=== Brief ===
Using the listing below, report all lines holding the word "from".

=== Task data ===
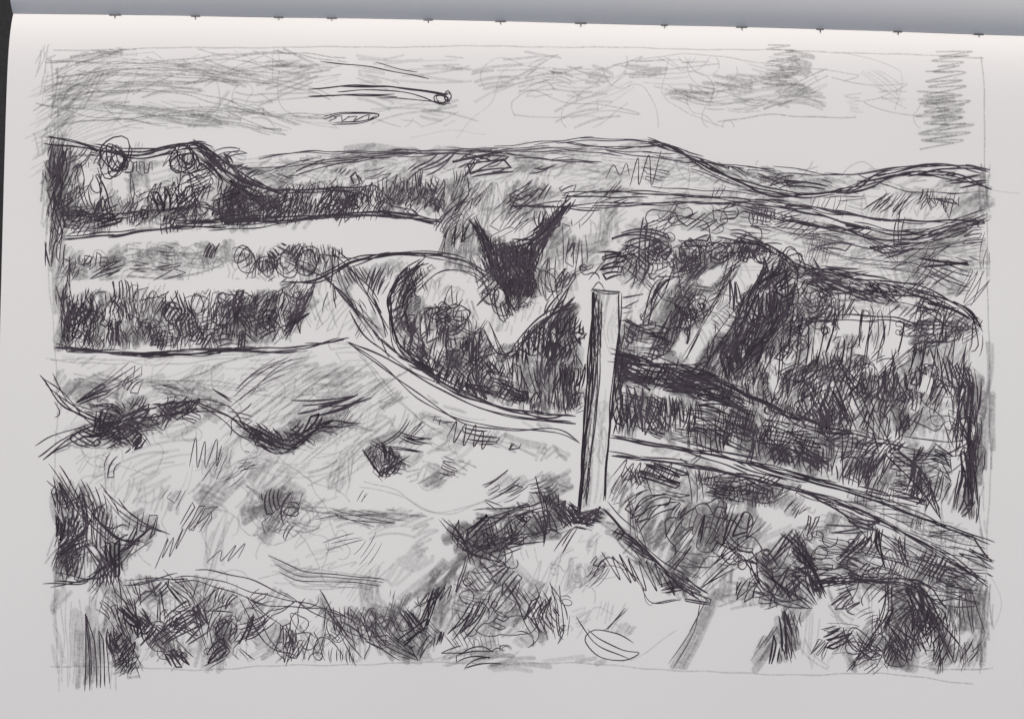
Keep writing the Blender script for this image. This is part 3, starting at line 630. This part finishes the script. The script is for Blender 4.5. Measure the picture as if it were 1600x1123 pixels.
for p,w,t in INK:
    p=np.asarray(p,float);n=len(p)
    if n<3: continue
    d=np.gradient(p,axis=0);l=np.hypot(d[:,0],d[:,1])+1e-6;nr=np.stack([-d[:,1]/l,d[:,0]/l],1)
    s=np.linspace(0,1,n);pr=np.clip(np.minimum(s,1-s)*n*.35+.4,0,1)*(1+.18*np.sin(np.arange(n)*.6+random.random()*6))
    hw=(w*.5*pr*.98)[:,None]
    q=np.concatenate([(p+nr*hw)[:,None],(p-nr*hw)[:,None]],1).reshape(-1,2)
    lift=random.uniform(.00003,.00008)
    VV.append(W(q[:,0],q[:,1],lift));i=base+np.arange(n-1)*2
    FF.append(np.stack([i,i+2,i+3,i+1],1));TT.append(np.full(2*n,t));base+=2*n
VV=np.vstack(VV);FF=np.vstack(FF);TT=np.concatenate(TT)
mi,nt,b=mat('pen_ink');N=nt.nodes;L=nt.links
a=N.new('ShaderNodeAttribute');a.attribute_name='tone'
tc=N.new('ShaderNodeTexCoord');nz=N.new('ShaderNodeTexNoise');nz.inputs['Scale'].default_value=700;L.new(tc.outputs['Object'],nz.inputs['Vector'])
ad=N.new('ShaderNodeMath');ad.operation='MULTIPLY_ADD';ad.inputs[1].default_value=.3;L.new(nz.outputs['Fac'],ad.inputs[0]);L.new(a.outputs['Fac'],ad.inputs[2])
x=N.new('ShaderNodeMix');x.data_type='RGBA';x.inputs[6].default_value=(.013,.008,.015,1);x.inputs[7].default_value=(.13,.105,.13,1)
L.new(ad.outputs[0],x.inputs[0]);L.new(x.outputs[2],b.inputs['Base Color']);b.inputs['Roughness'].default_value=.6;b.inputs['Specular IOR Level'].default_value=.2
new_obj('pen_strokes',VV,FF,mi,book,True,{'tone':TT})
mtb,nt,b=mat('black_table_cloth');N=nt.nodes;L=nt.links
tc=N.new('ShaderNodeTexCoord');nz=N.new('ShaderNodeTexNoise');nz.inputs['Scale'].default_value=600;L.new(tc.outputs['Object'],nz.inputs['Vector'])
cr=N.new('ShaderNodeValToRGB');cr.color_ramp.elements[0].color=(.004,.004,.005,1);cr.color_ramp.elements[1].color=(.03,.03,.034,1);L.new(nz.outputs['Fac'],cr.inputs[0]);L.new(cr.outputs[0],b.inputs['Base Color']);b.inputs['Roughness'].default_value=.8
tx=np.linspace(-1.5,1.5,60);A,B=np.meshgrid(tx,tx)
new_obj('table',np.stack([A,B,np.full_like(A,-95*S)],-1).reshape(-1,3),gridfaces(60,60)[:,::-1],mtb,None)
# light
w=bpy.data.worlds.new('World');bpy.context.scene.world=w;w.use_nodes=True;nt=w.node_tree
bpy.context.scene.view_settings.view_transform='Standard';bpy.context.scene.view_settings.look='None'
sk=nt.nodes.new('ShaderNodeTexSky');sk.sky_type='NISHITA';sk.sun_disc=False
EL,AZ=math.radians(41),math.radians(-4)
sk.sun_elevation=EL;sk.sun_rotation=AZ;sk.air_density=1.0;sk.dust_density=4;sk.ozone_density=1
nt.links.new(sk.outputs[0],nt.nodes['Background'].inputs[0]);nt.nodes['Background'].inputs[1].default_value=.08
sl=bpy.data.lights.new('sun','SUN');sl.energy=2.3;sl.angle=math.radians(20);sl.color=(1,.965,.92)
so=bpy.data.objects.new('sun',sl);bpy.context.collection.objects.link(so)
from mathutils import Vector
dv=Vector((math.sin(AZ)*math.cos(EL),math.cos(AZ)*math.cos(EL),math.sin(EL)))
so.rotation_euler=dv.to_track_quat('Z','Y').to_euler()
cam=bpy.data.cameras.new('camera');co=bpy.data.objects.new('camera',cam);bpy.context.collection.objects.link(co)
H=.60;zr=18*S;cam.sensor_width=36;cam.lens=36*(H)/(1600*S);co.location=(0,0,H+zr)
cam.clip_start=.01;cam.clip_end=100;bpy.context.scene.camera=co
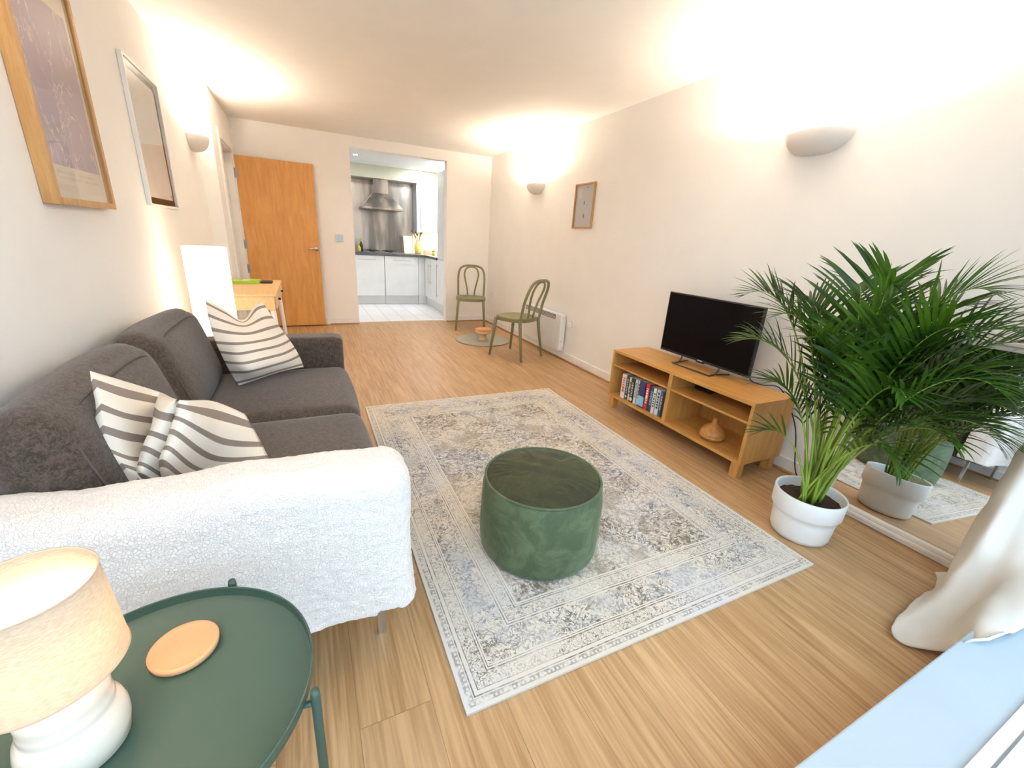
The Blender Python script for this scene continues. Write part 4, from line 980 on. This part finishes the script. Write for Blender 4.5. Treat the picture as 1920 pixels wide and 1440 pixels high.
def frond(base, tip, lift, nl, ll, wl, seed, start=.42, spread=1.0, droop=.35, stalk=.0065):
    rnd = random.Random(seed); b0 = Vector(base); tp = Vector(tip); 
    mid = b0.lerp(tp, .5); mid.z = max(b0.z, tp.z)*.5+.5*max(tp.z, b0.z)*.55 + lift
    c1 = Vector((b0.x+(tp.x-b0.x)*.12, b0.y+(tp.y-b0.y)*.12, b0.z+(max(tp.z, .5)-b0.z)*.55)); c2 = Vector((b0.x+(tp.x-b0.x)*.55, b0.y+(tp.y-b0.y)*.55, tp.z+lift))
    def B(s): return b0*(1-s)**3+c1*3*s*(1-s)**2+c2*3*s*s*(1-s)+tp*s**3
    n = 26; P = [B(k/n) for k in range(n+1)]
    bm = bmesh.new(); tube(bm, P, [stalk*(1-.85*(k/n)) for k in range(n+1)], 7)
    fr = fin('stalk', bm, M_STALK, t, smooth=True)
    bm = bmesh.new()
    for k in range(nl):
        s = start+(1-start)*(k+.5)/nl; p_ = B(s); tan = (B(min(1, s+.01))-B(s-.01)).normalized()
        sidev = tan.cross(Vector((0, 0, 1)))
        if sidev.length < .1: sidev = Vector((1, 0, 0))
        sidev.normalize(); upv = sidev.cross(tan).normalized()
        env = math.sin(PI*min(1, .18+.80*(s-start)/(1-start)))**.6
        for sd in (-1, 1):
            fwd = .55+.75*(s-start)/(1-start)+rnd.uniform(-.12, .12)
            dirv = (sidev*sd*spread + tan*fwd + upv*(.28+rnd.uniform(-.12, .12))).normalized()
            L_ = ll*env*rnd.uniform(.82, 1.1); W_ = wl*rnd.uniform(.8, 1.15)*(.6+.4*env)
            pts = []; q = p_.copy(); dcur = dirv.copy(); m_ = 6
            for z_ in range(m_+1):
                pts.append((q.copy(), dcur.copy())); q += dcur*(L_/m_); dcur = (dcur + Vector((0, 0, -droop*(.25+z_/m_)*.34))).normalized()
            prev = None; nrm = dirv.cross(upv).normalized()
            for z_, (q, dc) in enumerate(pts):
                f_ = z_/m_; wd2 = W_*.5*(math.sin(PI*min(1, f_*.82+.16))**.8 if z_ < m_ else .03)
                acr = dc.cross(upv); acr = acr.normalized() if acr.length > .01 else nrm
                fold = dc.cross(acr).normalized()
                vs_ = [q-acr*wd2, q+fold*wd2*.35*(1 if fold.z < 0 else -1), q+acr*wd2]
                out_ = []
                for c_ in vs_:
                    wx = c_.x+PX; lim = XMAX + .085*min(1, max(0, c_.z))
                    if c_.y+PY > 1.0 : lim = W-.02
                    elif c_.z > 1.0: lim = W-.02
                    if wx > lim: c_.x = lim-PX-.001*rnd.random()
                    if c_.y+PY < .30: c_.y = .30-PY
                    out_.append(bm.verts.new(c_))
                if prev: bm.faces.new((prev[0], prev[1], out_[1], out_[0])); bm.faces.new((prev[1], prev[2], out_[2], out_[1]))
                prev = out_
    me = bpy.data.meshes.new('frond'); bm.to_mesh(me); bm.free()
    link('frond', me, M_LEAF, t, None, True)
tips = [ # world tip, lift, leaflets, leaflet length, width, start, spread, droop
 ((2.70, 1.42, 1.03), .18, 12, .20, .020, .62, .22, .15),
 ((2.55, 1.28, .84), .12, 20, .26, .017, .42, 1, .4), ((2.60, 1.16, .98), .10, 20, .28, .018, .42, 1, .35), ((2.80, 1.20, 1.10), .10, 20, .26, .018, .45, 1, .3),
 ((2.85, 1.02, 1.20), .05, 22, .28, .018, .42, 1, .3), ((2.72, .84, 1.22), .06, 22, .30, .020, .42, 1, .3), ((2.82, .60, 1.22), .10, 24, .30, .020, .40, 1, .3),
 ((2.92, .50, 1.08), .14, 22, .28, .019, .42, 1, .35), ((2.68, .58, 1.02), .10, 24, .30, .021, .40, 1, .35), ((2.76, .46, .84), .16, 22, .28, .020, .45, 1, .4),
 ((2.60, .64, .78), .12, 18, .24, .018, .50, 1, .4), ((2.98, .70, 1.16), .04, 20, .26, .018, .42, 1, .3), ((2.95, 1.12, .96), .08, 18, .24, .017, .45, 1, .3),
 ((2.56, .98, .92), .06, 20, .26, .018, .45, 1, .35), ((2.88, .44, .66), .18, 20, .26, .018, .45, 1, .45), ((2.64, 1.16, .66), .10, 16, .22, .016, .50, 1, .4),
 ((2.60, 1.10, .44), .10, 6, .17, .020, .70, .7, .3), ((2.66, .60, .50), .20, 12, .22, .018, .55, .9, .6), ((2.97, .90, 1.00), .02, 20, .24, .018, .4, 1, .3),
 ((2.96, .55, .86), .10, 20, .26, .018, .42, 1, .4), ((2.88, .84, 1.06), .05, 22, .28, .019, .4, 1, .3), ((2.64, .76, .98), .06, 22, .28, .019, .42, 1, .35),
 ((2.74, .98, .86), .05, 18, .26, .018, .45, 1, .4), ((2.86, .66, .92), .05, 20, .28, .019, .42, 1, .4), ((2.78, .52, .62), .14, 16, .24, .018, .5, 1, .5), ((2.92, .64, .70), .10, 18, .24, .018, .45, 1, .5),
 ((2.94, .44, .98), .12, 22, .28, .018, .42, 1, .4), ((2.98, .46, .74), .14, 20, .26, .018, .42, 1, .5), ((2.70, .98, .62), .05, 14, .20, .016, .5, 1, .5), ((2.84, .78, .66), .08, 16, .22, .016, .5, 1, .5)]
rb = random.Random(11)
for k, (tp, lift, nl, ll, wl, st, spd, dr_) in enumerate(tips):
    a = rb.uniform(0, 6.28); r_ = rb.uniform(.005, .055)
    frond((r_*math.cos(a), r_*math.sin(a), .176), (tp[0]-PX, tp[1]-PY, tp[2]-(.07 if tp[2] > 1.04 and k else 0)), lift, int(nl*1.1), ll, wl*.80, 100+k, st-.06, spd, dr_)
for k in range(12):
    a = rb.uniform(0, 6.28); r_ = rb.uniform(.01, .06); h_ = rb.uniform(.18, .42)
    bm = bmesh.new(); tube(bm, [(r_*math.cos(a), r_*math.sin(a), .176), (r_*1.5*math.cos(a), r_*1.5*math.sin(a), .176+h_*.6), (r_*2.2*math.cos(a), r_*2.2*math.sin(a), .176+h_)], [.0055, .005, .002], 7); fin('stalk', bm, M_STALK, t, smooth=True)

=== The completed task ===
from mathutils import Vector
The Blender Python script for this scene continues. Write part 4, from line 980 on. This part finishes the script. Write for Blender 4.5. Treat the picture as 1920 pixels wide and 1440 pixels high.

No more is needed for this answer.